Assim, quando alguém pergunta a ele sobre “O que é melhor, a morte ou
a vida?” e ele responde simplesmente “Fiquei um pouco surpreso. Não era
assim tão diferente”, entendemos um pouco o porquê do seu olhar perdido e
do seu jeito apático. É como se ele tivesse se tornado “o homem do
subsolo” de Dostoiévski, aquele que compreendeu prematuramente que “o
resultado direto e legal da consciência é a inércia, isto é, o ato de ficar
conscientemente sentado de braços cruzados” (p. 29). Assim, talvez, esse
sentimento que o assolava o fazia concluir que: “a ‘vida viva’, por falta de
hábito, comprimira-me tanto que era até difícil respirar” (p. 142). Pobre
Lázaro! Imagino o quanto de mortos-vivos existem por aí, do nosso lado, diante
de nós, em nós.
Pilatos: Uma coisa é querer mudar a forma como as pessoas vivem,
mas tu queres mudar a maneira como elas pensam e sentem.

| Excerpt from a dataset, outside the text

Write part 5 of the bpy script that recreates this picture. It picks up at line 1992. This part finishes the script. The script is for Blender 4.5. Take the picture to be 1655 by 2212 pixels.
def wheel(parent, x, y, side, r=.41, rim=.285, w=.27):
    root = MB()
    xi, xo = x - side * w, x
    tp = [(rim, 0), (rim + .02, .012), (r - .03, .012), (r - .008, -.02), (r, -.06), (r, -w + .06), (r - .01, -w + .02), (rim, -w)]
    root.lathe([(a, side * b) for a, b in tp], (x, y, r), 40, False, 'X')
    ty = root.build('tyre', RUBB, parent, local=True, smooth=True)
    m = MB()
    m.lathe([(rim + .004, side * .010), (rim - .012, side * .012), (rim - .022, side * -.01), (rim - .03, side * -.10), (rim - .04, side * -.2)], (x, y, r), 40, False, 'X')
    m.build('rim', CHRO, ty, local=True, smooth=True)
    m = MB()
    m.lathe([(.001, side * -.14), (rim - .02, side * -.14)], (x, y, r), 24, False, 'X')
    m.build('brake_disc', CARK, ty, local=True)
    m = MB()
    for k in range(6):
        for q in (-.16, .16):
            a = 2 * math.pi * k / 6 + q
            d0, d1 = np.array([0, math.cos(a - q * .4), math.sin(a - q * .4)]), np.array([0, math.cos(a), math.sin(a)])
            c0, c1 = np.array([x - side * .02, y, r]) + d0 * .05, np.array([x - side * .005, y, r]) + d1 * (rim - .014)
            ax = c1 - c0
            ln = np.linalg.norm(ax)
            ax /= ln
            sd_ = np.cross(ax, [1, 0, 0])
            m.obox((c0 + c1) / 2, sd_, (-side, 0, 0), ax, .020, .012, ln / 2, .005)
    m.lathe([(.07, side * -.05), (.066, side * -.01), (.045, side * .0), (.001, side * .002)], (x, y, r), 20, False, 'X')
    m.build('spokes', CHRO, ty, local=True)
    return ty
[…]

Jesus: Apenas digo que a mudança vai acontecer com amor, não com
a morte.
A vida de Jesus, mesmo negada em sua totalidade por alguns, ou tendo
vários aspectos de sua trajetória refutados por estudiosos, possui uma mensagem
atemporal profunda no que concerne aos dilemas e angústias que permeiam a
natureza humana. Como temia Pilatos, o que aquele homem jovem e simples
estava conseguindo fazer através de seu testemunho poderia modificar de forma
contundente a ideia que todos, naquela época, tinha de Deus e da sua relação
com a humanidade. Seria muito mais fácil, para Pilatos, se Jesus agisse como
Judas, ou seja, fosse imediatista e buscasse modificar apenas a superfície. A
permanência de Cristo na memória coletiva mostra-nos que, em vários aspectos, a
vida de Jesus provocou uma mudança significativa, que ultrapassou não apenas um
espaço geográfico, mas, especialmente, a variável tempo. E isso, mesmo para os
mais céticos, é um fato muito significativo.

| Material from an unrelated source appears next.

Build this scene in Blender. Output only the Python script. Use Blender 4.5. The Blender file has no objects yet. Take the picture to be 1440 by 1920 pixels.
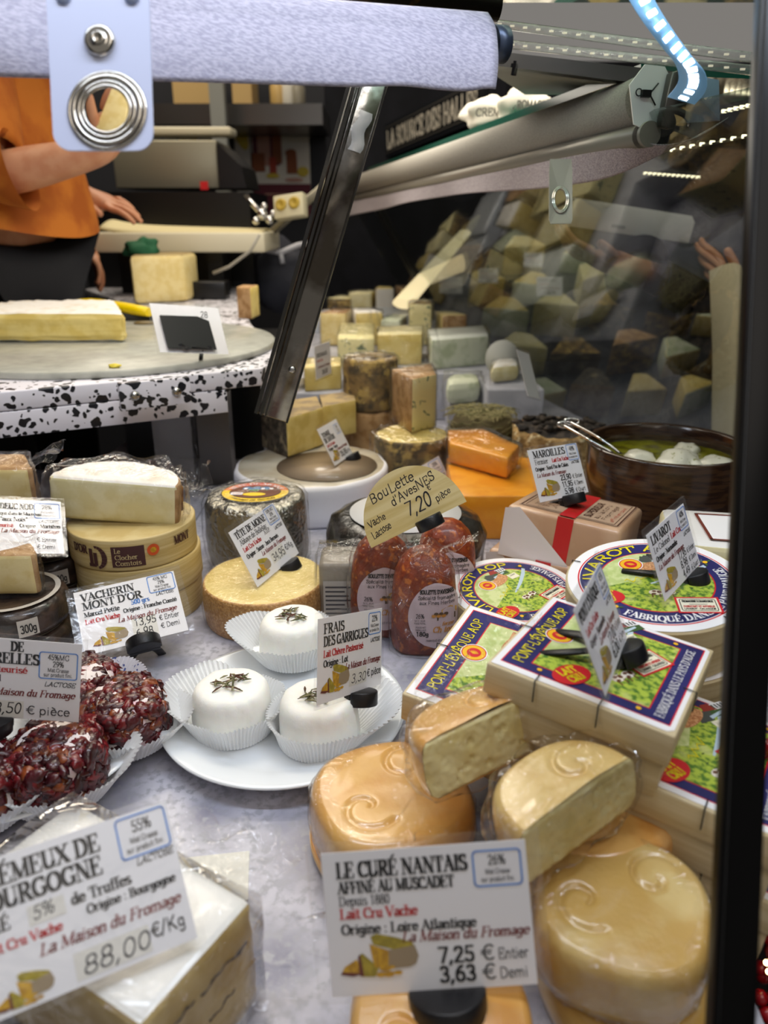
import bpy, bmesh, math, random
import numpy as np
from mathutils import Vector, Matrix, Euler, noise

random.seed(7)
R = math.radians
SC = bpy.context.scene
COL = SC.collection

# ------------------------------------------------------------------ camera
CAMLOC = Vector((0, 0, 0.40))
PITCH = R(21)
FPX = 1443.0
cam_data = bpy.data.cameras.new('camera')
cam_data.sensor_fit = 'VERTICAL'
cam_data.sensor_height = 36
cam_data.sensor_width = 27
cam_data.lens = 36 * FPX / 1920
cam_data.clip_start = 0.01
cam_data.dof.use_dof = True
cam_data.dof.focus_distance = 0.66
cam_data.dof.aperture_fstop = 6.2
cam = bpy.data.objects.new('camera', cam_data)
COL.objects.link(cam)
cam.location = CAMLOC
cam.rotation_euler = (math.pi / 2 - PITCH, 0, 0)
SC.camera = cam

# ------------------------------------------------------------------ world, exposure
SC.view_settings.view_transform = 'Standard'
SC.view_settings.look = 'None'
SC.view_settings.exposure = -0.08
SC.view_settings.gamma = 1
SC.view_settings.use_curve_mapping = False
SC.cycles.transparent_max_bounces = 32
SC.cycles.max_bounces = 10
SC.cycles.caustics_reflective = False
SC.cycles.caustics_refractive = False
world = bpy.data.worlds.new('hall')
SC.world = world
world.use_nodes = True
bg = world.node_tree.nodes['Background']
bg.inputs[0].default_value = (0.85, 0.80, 0.74, 1)
bg.inputs[1].default_value = 0.26


def area_light(name, loc, target, size, size_y, power, color):
    l = bpy.data.lights.new(name, 'AREA')
    l.shape = 'RECTANGLE'
    l.size = size
    l.size_y = size_y
    l.energy = power
    l.color = color
    o = bpy.data.objects.new(name, l)
    COL.objects.link(o)
    o.location = loc
    o.rotation_euler = (Vector(target) - Vector(loc)).to_track_quat('-Z', 'Y').to_euler()
    return o


# LED strip under the top of the case (cool), warm LED rails further back, hall lamps overhead, then two added fills
area_light('case_led_light', (0.0, 0.40, 0.86), (0.0, 0.62, 0.0), 0.9, 0.06, 4.6, (0.78, 0.86, 1.0))
area_light('case_rail_light', (0.05, 0.85, 0.74), (0.05, 0.95, 0.0), 0.8, 0.06, 3.4, (1.0, 0.93, 0.82))
area_light('rear_rail_light', (0.0, 1.55, 0.66), (0.0, 1.5, 0.0), 0.7, 0.5, 3.2, (1.0, 0.93, 0.80))
area_light('hall_and_fill_light', (-0.6, 1.7, 2.1), (-0.6, 1.6, 0.0), 1.6, 1.6, 24.0, (1.0, 0.86, 0.66))
area_light('hall_and_fill_light', (0.7, -0.9, 2.1), (0.0, 0.6, 0.2), 1.4, 1.4, 13.0, (1.0, 0.91, 0.82))

area_light('hall_and_fill_light', (-0.8, 2.8, 2.0), (-0.6, 3.0, 0.5), 1.0, 1.0, 16.0, (1.0, 0.90, 0.74))  # added unseen fill over the rear, brightening posters and machine
area_light('bag_fill_light', (0.85, 1.05, 1.15), (0.62, 1.5, 0.25), 0.4, 0.4, 4.0, (1.0, 0.91, 0.80))  # added unseen fill outside the glass, brightening the bag and carton


# ------------------------------------------------------------------ picture measurements -> places
RT = Vector((1, 0, 0))
FW = Vector((0, math.cos(PITCH), -math.sin(PITCH)))
UP = Vector((0, math.sin(PITCH), math.cos(PITCH)))


def ray(px, py):
    return FW + RT * ((px - 720) / FPX) - UP * ((py - 960) / FPX)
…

Mãe? Madalena? Onde vocês estão?
Pai desculpa-me por ter sido um mau filho.
Pai fica comigo, Não me abandones.
Pai perdoa-lhes.
Pai, por que me abandonaste?
A parte final do filme é a mais controversa. Nela, Jesus é tirado da
cruz por uma criança que diz ser um anjo enviado por Deus para livrá-lo da
morte. Assim, não havia mais necessidade do seu sacrifício pela humanidade,
pois o mundo não precisava mais de um salvador, nem de um Deus que se fez
homem.
Jesus já tinha visto o Satanás em diferentes formas quando esteve no
deserto, mas acreditou no anjo-criança porque queria (ou precisava) acreditar.
E foi conduzido a ter uma nova experiência de vida. Nessa nova vida, tentou
viver com Maria Madalena, ter filhos e envelhecer.

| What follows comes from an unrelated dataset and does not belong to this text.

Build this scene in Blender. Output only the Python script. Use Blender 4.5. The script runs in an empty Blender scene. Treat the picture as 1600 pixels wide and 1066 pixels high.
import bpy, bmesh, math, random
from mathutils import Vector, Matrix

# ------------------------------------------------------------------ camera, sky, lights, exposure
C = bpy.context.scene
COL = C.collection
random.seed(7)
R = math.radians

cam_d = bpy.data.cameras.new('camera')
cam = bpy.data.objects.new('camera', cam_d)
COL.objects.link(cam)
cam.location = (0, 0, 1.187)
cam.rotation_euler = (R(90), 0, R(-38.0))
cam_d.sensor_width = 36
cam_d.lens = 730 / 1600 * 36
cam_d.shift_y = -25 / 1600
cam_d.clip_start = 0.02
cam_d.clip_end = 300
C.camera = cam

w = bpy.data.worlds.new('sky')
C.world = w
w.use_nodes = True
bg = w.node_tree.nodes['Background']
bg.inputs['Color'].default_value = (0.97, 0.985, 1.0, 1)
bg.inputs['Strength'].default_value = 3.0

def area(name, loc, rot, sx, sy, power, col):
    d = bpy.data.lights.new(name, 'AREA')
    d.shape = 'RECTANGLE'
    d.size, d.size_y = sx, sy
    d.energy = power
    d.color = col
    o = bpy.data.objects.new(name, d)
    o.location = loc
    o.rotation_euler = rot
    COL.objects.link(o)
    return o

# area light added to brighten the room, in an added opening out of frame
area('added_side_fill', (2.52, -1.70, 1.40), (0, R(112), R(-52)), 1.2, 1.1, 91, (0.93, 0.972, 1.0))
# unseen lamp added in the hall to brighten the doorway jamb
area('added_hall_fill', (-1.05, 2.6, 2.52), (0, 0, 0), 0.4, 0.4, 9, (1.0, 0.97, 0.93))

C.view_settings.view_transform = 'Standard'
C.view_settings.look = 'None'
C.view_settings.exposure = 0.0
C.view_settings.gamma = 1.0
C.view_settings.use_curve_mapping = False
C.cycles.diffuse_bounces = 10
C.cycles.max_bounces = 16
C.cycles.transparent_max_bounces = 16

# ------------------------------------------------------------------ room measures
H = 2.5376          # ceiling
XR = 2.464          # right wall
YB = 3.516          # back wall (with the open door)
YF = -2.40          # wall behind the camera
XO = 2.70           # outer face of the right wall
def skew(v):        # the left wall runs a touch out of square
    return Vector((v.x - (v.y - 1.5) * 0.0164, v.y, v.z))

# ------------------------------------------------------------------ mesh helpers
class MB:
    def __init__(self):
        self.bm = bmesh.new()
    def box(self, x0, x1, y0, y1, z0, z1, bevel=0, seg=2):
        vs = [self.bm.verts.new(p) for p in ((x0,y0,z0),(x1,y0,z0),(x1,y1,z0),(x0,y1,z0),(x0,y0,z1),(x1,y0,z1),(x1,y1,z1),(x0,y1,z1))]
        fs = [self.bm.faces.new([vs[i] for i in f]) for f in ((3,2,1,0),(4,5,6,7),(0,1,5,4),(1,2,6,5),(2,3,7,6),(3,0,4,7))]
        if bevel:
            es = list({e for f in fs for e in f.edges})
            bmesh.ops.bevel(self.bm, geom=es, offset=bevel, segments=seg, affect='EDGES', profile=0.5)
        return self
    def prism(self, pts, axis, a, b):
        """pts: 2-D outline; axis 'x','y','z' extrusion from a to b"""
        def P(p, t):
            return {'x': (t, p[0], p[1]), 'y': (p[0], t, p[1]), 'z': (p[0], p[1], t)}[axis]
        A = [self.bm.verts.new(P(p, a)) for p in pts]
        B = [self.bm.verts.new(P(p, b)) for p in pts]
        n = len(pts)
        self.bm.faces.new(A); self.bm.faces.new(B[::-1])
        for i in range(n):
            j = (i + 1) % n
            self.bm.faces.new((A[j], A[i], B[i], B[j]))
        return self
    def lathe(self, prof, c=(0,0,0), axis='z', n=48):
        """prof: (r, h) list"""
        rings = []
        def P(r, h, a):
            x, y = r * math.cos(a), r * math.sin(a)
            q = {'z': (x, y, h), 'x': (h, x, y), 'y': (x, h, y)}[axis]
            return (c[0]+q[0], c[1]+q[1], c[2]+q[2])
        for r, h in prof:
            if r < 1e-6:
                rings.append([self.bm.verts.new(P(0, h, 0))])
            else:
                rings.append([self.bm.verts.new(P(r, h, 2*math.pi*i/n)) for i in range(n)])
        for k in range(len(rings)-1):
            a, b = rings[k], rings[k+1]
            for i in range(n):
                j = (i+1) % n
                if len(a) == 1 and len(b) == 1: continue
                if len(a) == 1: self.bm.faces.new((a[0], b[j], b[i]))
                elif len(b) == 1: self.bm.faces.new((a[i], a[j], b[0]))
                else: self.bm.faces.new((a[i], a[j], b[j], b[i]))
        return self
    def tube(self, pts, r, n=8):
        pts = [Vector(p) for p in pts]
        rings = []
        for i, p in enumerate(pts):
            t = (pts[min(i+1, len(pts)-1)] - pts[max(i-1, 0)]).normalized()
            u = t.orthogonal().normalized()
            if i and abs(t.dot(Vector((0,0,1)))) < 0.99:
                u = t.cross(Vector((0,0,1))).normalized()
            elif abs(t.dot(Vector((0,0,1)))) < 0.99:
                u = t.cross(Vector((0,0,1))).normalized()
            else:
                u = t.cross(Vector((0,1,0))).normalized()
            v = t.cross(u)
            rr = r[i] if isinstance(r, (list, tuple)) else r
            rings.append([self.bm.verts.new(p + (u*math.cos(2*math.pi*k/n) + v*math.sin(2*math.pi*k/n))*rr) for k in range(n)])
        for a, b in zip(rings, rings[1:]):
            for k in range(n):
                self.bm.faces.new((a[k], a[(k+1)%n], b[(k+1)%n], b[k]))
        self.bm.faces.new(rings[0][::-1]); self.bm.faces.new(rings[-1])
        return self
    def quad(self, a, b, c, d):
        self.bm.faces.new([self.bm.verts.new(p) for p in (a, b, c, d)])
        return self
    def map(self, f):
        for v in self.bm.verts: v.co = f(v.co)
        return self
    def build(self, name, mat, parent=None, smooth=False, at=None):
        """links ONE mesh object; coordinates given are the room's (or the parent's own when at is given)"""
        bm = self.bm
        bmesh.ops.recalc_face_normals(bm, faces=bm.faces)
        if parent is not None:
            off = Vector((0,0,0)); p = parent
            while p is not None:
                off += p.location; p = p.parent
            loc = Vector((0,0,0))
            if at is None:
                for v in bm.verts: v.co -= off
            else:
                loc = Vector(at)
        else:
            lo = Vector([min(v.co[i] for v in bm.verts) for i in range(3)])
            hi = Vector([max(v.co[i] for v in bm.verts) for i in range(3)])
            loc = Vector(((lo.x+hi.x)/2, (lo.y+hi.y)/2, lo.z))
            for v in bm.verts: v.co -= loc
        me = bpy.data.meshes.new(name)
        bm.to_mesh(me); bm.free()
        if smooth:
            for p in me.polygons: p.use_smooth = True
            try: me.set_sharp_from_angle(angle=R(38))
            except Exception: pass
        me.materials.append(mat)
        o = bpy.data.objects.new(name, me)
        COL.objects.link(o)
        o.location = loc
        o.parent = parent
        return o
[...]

Mas, ao final, toda essa vida que Satanás ofereceu a Jesus
transformou-se em um perturbador “e se...”. Ao vislumbrar como seria sua
trajetória e a história do seu povo longe dos desígnios de Deus, Jesus
finalmente ofereceu ao Pai o seu espírito e, em paz, entendeu que tudo estava
consumado.
Em “A Última Tentação de Cristo”, vimos um Jesus humano, complexo,
repleto de angústias, mas com um profundo sentimento de compaixão pela
humanidade. Ele é, ao mesmo tempo, o Deus que traz vida a um corpo morto, e o
homem inteligente e sensível que mostra a um bando de homens sedentos por
justiça que é melhor olhar para seus próprios pecados antes de atirar a primeira
pedra.
O que nos remete a uma grande reflexão nesse filme é a constatação de
que, por vezes, esquecemos que somos humanos, logo ousamos pensar que podemos
nos enquadrar em apenas uma categoria: o bem ou o mal. Ou, ainda, que somos
superiores por sermos a imagem e semelhança de Deus e, assim, talvez esqueçamos
de que Ele está em tudo, logo é parte de tudo. Como diz Jesus a Judas: “Sim.
Tudo faz parte de Deus. Quando vejo uma formiga, quando olho para o seu olho
brilhante, sabes o que vejo? Vejo a face de Deus”. E é reconfortante a
resposta que Ele dá a Judas ao ser questionado sobre a morte e o medo de
morrer: “Por que sentiria medo de morrer? A morte não é uma porta que se
fecha, pelo contrário, é uma porta que se abre”.